Consumers will likely pay for suspended energy plant

Environmental groups are commending state-owned utility Santee Cooper for suspending its plans to build a coal-fired power plant in rural Florence County. The economy and uncertainty over the cost of possible cap-and-trade legislation are two reasons its board voted to suspend permitting for the proposed facility.
While critics of the proposed plant are commending Santee Cooper for its decision, they are also charging that consumers will have to foot the bill for part of the $242 million spent by the utility on equipment and other expenses associated with the suspended project. Nancy Cave of the Coastal Conservation League says Santee Cooper sold a bond offering on Wall Street in May and included in that bond offering was monies that would be used for any number of things including the proposed coal plant. Cave points out that Santee Cooper’s board also announced the approval of an overall average 3.4 percent base rate increase beginning November 1.”Part of this rate hearing I think is covering is to service the debt on the bond offering. As I say that bond hearing covers a lot of different aspects of Santee Cooper’s business including the proposed coal plant. I think they needed to make a decision on increasing rates because they didn’t have revenues to cover costs.”
The utility cited rising operational costs and facilities maintenance as reason for the increase. the company postponed a second rate adjustment for 2010.
Cave says environmentalists have questioned why Santee Cooper purchased equipment before knowing that the 42.2 billion facility would be permitted and built. “I think that was a business decision that they made.
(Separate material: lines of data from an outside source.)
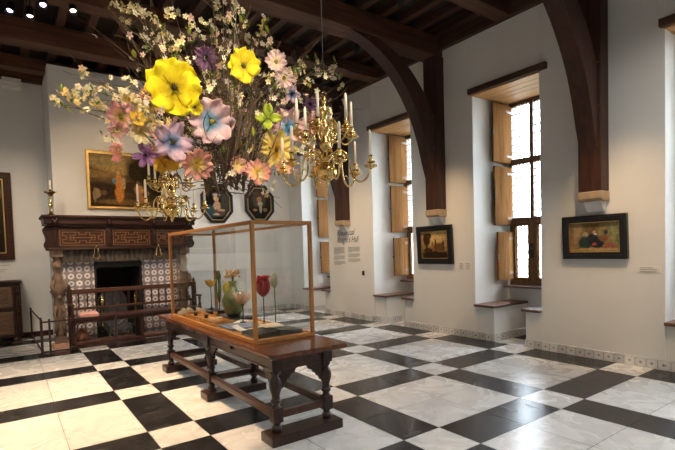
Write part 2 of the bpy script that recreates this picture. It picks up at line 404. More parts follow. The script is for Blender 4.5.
tag(lw.build('wall_left', M['plaster']), 'white plastered wall on the side opposite the windows', 'wall', kind='structure')
fw = MB(); fw.box(LX-.3, T, FY-.3, FY, 0, 5.8)
tag(fw.build('wall_front', M['plaster']), 'white plastered wall at the near end of the hall', 'wall', kind='structure')

# ---- skirting of small painted tiles
sk = MB(); H = .125; sk.box(3.02, WX-.016, BY-.014, BY+.01, 0, H)
for k in range(0, len(edges), 2):
    sk.box(WX-.014, WX+.01, max(edges[k+1], FY), min(edges[k], BY), 0, H)
for a, b in NICHES:
    sk.box(WX, 7.44, b-.374, b-.35, 0, H); sk.box(WX, 7.44, a+.26, a+.284, 0, H)
    sk.box(7.436, 7.46, a+.28, b-.37, 0, H)
    sk.box(WX-.004, WX+.02, b-.37, b, 0, H); sk.box(WX-.004, WX+.02, a, a+.28, 0, H)
tag(sk.build('baseboard_right', M['skirt']), 'skirting of small white tiles with painted spots below the windows', 'baseboard', kind='structure')
bb = MB(); bb.box(LX, .73, BY-.02, BY+.01, 0, .11)
tag(bb.build('baseboard_back', M['mahog']), 'dark wooden skirting along the end wall', 'baseboard', kind='structure')

# ---- windows
def window(n, a, b, full=True):
    fr = MB(); x0, x1 = 7.46, 7.56; z0, z1 = .93, LZ
    ym = (a+b)/2; tz = (2.03, 3.07)
    fr.box(x0, x1, b-.06, b, z0, z1); fr.box(x0, x1, a, a+.06, z0, z1)
    fr.box(x0, x1, a, b, z1-.07, z1); fr.box(x0-.02, x1, a, b, z0-.08, z0+.02)
    for z in tz: fr.box(x0-.02, x1, a, b, z-.05, z+.05)
    o = fr.build('window_%d' % n, M['frame_wood'], bevel=.005)
    tag(o, 'tall leaded window with oak frame in niche %d of the right wall' % n, 'window', kind='structure')
    mu = MB(); mu.box(x0-.01, x1, ym-.035, ym+.035, z0, z1); mu.build('mullion', M['frame_wood'], o, bevel=.004)
    si = MB(); si.box(7.22, 7.47, a+.01, b-.01, .84, .875); si.build('window_sill', M['seat'], o, bevel=.006)
    for (zl, zh) in ((z0+.02, tz[0]-.05), (tz[0]+.05, tz[1]-.05), (tz[1]+.05, z1-.07)):
        for (yl, yh) in ((a+.06, ym-.035), (ym+.035, b-.06)):
            if zl < 1.2:
                c = MB(); c.ring([(yl, zl), (yh, zl), (yh, zh), (yl, zh)], [(yl+.055, zl+.06), (yh-.055, zl+.06), (yh-.055, zh-.055), (yl+.055, zh-.055)], x0-.008, x0+.045, 'yz')
                c = c.build('casement_frame', M['shutter'], o, bevel=.004)
            p = MB(); p.box(x0+.03, x0+.036, yl, yh, zl, zh)
            p = p.build('pane', M['winglass'], o)
            l = MB(); nx = 5; nz = max(4, round((zh-zl)/.125))
            for i in range(1, nx): y = yl + (yh-yl)*i/nx; l.box(x0+.022, x0+.044, y-.006, y+.006, zl, zh)
            for i in range(1, nz): z = zl + (zh-zl)*i/nz; l.box(x0+.022, x0+.044, yl, yh, z-.006, z+.006)
            l.build('leading', M['lead'], p)
    hd = MB(); hd.box(x0-.035, x0-.01, ym-.02, ym+.02, 1.36, 1.62); hd.tube([(x0-.03, ym, 1.47), (x0-.07, ym, 1.47), (x0-.08, ym+.04, 1.42)], .011)
    hd.build('window_catch', M['iron'], o)
    if full:
        sy = b - .04
        for (zl, zh, xf, dy) in ((3.05, 4.07, 6.93, .0), (1.95, 2.98, 6.96, .0), (.98, 1.83, 7.0, -.02)):
            s = MB(); s.box(xf, x0-.005, sy-.018+dy, sy+.018+dy, zl, zh)
            for k in range(1, 3):
                xx = xf + (x0-xf)*k/3; s.box(xx-.003, xx+.003, sy-.0195+dy, sy-.017+dy, zl+.01, zh-.01)
            s = s.build('shutter', M['shutter'], o, bevel=.003)
            h = MB(); h.box(xf-.03, xf+.02, sy-.03+dy, sy-.02+dy, (zl+zh)/2-.01, (zl+zh)/2+.01); h.cb(xf-.03, sy-.02+dy, (zl+zh)/2, .02, .03, .03)
            h.build('shutter_latch', M['iron'], s)
            g = MB()
            for z in (zl+.12, zh-.12): g.box(x0-.16, x0, sy-.024+dy, sy-.017+dy, z-.018, z+.018)
            g.build('hinge_strap', M['frame_wood'], s)
    return o
for n, (a, b) in enumerate(NICHES): window(n+1, a+.27, b-.045, n < 4)

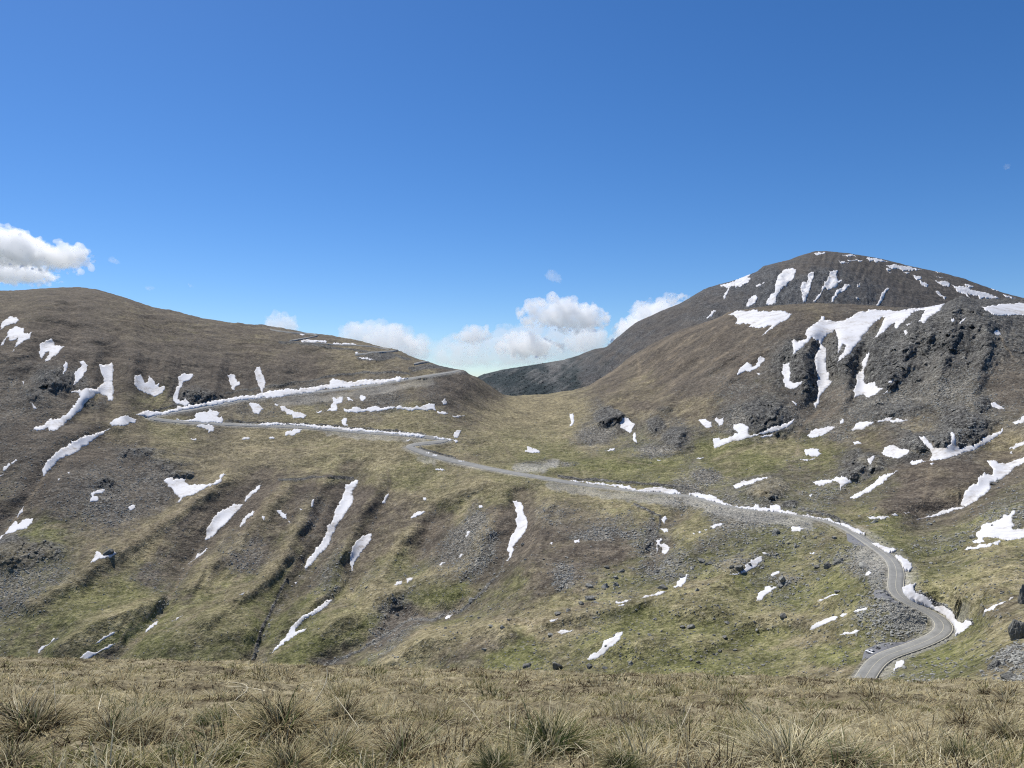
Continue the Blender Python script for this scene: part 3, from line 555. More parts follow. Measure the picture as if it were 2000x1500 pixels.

Now whether it as right or wrong that’s not for me to say, but at the time it was a business decision that they felt they could make a deal on the equipment I guess. then they also felt that if it wasn’t used, they could sell it.”
Santee Cooper officials say about 70 percent of the equipment has already been delivered. the utility believes it can recoup much of the money by selling the equipment to power companies most likely in other countries that use coal to produce electricity.
Cave says it’s time for state citizens to heed the call to be more energy frugal. “We are the fourth least efficient energy state in the country and that’s why we have such high electric bills. Now is the opportunity to change that. We can become more energy efficient. there are all types of programs coming both from the federal government and Santee cooper has said they will be introducing new energy efficiency programs for its customers.”
Cave says it is also time for South Carolina and the utilities that serve it to focus on the future of energy with an emphasis on clean efficient energy. “We feel very, very strongly that South Carolina needs to look at a clean energy future, and that clean energy future is going to based on energy efficiency which is the cheapest and fastest way to reduce energy demand. The state must also focus on renewable forms of energy”
The Santee Cooper board voted to extend its energy-efficiency loan program from $5.5. million to $10 million.